[Scripts that build scenes]
━━━━━━━━━━━━━━━━

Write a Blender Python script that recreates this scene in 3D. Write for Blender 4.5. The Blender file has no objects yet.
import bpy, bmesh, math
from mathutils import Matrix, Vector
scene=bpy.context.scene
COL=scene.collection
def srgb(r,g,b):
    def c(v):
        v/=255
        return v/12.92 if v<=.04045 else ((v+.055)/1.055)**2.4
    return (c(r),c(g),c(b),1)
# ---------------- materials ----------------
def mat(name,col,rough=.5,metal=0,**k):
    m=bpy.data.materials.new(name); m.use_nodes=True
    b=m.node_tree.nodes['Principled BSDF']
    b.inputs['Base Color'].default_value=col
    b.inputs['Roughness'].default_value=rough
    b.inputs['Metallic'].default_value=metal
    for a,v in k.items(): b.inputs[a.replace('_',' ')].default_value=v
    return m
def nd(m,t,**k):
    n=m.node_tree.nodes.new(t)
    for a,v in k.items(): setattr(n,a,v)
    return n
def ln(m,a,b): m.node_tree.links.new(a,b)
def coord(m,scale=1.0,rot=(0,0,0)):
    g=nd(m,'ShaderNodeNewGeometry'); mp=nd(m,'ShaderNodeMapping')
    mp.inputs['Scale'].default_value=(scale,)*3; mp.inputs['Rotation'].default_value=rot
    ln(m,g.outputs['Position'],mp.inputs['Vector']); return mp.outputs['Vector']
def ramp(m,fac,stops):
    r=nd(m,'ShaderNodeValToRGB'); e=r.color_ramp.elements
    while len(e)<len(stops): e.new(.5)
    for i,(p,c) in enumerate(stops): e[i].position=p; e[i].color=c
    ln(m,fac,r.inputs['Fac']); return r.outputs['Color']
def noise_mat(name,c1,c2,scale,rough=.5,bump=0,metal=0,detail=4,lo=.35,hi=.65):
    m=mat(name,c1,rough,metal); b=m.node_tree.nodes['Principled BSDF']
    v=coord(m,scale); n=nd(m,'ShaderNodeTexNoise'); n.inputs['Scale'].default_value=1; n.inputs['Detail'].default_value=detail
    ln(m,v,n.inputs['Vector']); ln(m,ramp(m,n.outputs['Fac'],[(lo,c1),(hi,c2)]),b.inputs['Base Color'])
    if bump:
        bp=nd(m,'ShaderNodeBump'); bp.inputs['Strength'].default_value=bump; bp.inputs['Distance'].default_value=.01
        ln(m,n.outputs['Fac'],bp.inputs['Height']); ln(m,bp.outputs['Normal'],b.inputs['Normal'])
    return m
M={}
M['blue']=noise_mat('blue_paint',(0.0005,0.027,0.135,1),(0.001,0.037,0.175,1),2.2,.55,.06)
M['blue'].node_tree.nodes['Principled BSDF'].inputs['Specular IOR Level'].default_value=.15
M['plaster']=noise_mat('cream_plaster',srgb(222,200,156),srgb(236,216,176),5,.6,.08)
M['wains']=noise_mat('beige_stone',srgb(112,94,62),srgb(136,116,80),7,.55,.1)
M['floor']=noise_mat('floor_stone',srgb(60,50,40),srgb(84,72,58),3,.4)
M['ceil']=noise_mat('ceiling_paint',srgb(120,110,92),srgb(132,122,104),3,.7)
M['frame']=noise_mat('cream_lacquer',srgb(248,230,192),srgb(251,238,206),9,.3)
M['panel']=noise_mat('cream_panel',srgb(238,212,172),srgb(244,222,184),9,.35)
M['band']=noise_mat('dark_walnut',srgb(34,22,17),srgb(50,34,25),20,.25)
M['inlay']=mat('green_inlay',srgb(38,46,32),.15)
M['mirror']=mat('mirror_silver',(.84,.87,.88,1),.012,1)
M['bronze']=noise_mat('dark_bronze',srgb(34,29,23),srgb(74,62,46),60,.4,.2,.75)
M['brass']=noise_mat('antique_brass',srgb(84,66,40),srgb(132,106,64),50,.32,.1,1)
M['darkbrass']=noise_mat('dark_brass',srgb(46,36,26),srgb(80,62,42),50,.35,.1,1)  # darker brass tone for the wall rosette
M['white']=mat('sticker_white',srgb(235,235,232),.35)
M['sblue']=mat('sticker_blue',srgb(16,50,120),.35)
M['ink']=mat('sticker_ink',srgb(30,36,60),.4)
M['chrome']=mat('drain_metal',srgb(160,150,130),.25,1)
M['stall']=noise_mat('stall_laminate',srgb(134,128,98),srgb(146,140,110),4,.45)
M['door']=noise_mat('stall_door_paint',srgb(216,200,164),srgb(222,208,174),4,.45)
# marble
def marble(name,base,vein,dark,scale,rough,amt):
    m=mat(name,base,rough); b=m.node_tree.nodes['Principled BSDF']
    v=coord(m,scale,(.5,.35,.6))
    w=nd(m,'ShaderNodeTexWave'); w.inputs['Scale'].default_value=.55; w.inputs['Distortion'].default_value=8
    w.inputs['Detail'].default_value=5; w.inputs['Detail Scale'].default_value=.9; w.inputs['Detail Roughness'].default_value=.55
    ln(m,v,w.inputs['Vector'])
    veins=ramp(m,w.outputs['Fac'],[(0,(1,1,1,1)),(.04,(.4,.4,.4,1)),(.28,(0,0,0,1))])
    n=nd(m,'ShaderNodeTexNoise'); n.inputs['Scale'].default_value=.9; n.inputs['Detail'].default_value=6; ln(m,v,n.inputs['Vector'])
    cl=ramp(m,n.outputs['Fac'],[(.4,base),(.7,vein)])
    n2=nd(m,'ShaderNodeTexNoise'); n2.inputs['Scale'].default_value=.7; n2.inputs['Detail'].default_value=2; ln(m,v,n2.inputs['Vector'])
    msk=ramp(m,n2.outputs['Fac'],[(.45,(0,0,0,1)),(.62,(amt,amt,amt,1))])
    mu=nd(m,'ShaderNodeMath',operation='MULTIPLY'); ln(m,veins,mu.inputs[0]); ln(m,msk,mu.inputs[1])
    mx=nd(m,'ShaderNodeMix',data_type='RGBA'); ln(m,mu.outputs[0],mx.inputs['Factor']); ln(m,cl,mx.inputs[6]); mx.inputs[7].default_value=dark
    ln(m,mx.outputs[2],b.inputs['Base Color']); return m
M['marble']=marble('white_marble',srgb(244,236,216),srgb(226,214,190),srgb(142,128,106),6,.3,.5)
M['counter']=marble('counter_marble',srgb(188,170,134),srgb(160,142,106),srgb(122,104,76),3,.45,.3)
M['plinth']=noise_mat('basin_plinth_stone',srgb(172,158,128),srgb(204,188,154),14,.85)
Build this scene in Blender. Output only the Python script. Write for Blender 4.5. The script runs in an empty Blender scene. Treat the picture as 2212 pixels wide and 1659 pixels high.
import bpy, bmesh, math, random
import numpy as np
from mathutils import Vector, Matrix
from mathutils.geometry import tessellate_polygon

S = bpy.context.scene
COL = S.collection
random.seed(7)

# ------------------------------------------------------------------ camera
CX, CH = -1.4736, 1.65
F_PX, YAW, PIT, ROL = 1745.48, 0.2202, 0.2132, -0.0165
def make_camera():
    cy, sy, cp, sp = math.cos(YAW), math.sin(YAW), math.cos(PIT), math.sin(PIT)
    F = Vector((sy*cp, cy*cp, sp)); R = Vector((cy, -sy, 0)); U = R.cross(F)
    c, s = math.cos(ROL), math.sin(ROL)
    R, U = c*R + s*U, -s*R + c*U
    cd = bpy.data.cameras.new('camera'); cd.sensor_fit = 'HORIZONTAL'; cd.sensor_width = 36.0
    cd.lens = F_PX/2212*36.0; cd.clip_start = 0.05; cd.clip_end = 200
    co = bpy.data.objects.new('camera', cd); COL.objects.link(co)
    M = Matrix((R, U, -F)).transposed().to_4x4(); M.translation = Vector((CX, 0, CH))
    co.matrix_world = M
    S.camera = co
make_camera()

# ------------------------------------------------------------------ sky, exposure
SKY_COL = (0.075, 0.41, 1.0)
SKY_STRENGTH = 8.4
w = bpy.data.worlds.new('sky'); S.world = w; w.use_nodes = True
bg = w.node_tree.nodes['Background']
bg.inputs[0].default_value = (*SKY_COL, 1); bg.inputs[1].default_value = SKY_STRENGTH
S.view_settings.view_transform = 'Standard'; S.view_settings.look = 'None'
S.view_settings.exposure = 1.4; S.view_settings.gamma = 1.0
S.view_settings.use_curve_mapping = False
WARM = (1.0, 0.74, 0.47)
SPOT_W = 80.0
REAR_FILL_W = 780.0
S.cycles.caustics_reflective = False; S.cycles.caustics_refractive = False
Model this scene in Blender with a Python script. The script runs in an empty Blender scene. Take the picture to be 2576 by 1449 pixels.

━━━━━━━━━━━━━━━━

GIVEN INSTRUCTION: Repeat exactly, and only, the lines from the one containing "Build this scene" through the one containing "random.seed(7)", both included.

THE OUTPUT:
Build this scene in Blender. Output only the Python script. Write for Blender 4.5. The script runs in an empty Blender scene. Treat the picture as 2212 pixels wide and 1659 pixels high.
import bpy, bmesh, math, random
import numpy as np
from mathutils import Vector, Matrix
from mathutils.geometry import tessellate_polygon

S = bpy.context.scene
COL = S.collection
random.seed(7)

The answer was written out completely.